PROBLEM TO WORK ON.
Reproduce the first line and every line after it, exactly, through the one containing "from mathutils import Vector, Matrix". Leave out the rest.
● ● ● ● ●
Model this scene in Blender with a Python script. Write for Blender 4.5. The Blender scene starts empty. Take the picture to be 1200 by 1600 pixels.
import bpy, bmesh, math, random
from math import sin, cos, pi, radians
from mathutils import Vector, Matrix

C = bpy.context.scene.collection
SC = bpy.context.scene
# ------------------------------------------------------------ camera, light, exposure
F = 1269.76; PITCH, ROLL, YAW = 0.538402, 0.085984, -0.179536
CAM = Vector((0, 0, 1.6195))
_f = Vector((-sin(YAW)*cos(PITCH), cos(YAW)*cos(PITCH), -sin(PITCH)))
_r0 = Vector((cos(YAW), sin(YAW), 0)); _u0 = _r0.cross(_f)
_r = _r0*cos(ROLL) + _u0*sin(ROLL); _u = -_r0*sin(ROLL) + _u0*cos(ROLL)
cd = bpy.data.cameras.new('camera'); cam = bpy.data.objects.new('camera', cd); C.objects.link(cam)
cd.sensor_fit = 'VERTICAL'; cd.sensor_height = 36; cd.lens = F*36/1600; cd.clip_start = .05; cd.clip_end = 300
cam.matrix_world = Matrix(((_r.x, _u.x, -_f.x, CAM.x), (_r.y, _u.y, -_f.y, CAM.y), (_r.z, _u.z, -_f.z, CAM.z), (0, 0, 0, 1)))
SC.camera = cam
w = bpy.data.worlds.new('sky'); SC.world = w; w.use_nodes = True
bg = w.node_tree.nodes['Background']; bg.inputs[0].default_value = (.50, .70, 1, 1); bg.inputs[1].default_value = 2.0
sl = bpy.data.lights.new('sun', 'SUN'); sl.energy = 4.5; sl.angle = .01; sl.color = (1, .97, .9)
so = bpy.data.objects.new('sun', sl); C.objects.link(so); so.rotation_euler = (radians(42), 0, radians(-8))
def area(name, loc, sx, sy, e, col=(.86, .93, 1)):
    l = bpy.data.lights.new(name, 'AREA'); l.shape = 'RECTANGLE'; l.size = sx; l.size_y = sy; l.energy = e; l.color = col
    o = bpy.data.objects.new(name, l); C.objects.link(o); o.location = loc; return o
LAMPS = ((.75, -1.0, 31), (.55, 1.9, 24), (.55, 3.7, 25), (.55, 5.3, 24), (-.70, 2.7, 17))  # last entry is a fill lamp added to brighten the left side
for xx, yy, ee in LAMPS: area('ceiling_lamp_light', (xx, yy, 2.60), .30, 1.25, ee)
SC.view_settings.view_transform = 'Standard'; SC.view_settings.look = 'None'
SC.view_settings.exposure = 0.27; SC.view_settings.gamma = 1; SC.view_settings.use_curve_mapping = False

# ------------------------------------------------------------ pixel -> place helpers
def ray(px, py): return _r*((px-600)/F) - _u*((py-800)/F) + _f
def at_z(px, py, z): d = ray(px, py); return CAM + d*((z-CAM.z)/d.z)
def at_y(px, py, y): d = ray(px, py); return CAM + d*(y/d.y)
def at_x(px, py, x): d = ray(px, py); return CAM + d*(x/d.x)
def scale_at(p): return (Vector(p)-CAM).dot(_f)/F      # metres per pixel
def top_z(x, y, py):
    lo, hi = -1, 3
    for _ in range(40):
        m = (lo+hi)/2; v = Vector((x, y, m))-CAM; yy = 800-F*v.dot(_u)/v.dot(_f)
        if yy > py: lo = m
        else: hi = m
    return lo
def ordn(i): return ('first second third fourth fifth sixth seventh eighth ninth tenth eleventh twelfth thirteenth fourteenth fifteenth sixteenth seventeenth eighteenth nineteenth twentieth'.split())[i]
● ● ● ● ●
TASK OUTPUT.
Model this scene in Blender with a Python script. Write for Blender 4.5. The Blender scene starts empty. Take the picture to be 1200 by 1600 pixels.
import bpy, bmesh, math, random
from math import sin, cos, pi, radians
from mathutils import Vector, Matrix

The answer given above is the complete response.